YOUR TASK:
Reproduce the first line and every line after it, exactly, through the one containing "w_.build('handwriting', M['faint_ink'] if". Leave out the rest.

+ + + + + + +

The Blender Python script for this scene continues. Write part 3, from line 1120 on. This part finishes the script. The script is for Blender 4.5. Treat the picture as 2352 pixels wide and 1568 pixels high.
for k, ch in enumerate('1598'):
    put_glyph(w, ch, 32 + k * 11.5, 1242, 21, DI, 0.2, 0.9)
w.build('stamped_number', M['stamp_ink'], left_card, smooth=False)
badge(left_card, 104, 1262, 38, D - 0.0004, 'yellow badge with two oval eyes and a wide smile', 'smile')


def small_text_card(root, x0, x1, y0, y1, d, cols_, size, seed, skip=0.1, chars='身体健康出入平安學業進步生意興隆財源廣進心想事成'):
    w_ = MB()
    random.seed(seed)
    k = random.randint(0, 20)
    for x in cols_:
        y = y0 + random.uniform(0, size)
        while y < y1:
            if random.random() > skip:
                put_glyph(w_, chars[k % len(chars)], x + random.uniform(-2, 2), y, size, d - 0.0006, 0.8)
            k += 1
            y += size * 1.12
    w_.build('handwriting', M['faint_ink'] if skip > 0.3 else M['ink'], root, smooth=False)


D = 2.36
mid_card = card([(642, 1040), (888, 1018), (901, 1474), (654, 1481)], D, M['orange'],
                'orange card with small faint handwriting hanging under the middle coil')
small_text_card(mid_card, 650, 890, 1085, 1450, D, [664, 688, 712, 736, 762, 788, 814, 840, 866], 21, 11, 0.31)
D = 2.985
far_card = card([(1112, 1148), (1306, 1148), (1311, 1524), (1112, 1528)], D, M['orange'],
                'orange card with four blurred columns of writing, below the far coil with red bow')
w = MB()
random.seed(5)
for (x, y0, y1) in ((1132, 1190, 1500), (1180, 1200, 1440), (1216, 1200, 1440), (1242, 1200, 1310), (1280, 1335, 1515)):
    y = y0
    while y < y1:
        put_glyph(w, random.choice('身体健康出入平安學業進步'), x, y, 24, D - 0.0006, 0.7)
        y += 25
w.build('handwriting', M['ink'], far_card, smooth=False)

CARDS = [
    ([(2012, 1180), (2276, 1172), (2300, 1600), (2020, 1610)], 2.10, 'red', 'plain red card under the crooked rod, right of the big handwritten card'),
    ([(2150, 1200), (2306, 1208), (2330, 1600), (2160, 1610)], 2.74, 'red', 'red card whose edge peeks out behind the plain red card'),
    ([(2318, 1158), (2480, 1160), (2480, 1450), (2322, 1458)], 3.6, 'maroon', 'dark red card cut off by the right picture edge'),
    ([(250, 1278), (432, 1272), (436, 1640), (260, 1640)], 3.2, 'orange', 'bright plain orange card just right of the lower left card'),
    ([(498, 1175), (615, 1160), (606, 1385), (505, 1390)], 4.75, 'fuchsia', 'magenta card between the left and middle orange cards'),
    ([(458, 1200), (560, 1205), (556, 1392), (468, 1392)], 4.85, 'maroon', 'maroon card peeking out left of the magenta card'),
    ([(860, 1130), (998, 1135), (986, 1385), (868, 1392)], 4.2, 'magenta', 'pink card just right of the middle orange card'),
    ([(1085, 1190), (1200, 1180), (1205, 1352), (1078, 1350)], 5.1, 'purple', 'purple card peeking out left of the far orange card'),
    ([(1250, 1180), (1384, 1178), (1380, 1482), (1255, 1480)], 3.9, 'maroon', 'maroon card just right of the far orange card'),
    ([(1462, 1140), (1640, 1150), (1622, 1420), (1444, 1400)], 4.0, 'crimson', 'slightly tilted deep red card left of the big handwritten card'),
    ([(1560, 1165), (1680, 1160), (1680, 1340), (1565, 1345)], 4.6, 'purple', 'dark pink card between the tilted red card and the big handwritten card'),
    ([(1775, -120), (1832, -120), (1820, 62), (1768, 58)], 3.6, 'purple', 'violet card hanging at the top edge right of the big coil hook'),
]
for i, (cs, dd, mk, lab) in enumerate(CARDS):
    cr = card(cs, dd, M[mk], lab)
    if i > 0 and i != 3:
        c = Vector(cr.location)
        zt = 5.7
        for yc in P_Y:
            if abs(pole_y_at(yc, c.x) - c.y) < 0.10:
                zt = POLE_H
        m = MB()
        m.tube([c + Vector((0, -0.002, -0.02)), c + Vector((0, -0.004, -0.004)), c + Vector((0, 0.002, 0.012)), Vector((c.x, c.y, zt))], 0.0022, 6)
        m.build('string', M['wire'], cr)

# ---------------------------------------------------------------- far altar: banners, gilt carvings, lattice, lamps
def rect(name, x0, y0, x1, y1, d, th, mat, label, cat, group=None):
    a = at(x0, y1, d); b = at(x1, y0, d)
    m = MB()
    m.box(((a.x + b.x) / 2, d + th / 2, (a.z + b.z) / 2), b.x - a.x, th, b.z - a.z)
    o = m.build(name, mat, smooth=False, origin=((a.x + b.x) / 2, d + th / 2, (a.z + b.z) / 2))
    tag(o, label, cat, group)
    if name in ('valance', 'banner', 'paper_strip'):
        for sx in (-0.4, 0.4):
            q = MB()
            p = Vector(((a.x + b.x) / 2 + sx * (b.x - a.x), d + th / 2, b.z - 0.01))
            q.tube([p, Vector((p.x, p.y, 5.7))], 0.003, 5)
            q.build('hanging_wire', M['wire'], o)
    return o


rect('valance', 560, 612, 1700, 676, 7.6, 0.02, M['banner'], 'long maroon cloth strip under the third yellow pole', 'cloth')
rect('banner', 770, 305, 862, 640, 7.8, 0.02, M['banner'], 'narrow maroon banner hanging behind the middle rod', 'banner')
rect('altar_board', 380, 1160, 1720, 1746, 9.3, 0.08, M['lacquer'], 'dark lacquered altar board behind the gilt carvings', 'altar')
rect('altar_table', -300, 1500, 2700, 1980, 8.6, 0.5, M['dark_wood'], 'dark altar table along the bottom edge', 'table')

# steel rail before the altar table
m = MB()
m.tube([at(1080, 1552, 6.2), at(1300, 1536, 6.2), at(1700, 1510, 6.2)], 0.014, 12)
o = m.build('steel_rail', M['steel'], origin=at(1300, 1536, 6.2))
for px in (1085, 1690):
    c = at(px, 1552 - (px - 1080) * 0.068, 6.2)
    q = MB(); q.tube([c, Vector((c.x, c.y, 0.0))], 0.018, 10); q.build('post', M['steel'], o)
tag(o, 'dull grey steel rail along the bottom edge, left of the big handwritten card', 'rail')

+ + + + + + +

RESULT FOR THIS EXERCISE:
The Blender Python script for this scene continues. Write part 3, from line 1120 on. This part finishes the script. The script is for Blender 4.5. Treat the picture as 2352 pixels wide and 1568 pixels high.
for k, ch in enumerate('1598'):
    put_glyph(w, ch, 32 + k * 11.5, 1242, 21, DI, 0.2, 0.9)
w.build('stamped_number', M['stamp_ink'], left_card, smooth=False)
badge(left_card, 104, 1262, 38, D - 0.0004, 'yellow badge with two oval eyes and a wide smile', 'smile')


def small_text_card(root, x0, x1, y0, y1, d, cols_, size, seed, skip=0.1, chars='身体健康出入平安學業進步生意興隆財源廣進心想事成'):
    w_ = MB()
    random.seed(seed)
    k = random.randint(0, 20)
    for x in cols_:
        y = y0 + random.uniform(0, size)
        while y < y1:
            if random.random() > skip:
                put_glyph(w_, chars[k % len(chars)], x + random.uniform(-2, 2), y, size, d - 0.0006, 0.8)
            k += 1
            y += size * 1.12
    w_.build('handwriting', M['faint_ink'] if skip > 0.3 else M['ink'], root, smooth=False)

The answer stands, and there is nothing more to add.